Toutes les personnes convoquées jeudi devront "revivre" avec précision ce qu’ils ont vécu le jour de la disparition de l’enfant. Ce sont les directeurs d’enquête de la section de recherches et les magistrats qui poseront les questions. Ça sera le moment pour eux de faire coïncider les auditions avec le terrain et l’enquête sur la téléphonie. Quitte à relever des incohérences pour expliquer l’inexplicable.

La journée pourrait être filmée, même s’il n’y a aucune obligation légale. "Il faudrait que les parties civiles l’acceptent. Ce n’est pas une reconstitution mais une remise en situation ce qui n’est pas du tout la même chose", recadre un enquêteur. Tant dans la manière de mener les opérations que dans les moyens utilisés.

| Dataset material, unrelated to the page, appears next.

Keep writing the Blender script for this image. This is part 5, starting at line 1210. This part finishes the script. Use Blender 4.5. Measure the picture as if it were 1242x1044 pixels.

"Tout le monde est en effervescence ici. Les gens sont fatigués. Des personnes sont accusées et rien ne sort finalement. Les habitants veulent du concret", regrette un habitant du village.

Si la journée s’annonce essentielle pour l’enquête, aucun gendarme interrogé par BFM DICI ne s’attend pour autant à une révélation majeure au cours de l’opération.

Après, les investigations vont se poursuivre et d’autres actes seront menés par les enquêteurs. "Les gens aimeraient qu’on parle du Vernet pour autre chose", termine une figure du village. En attendant, Émile sera encore dans toutes les têtes ce jeudi dans la vallée du Bès.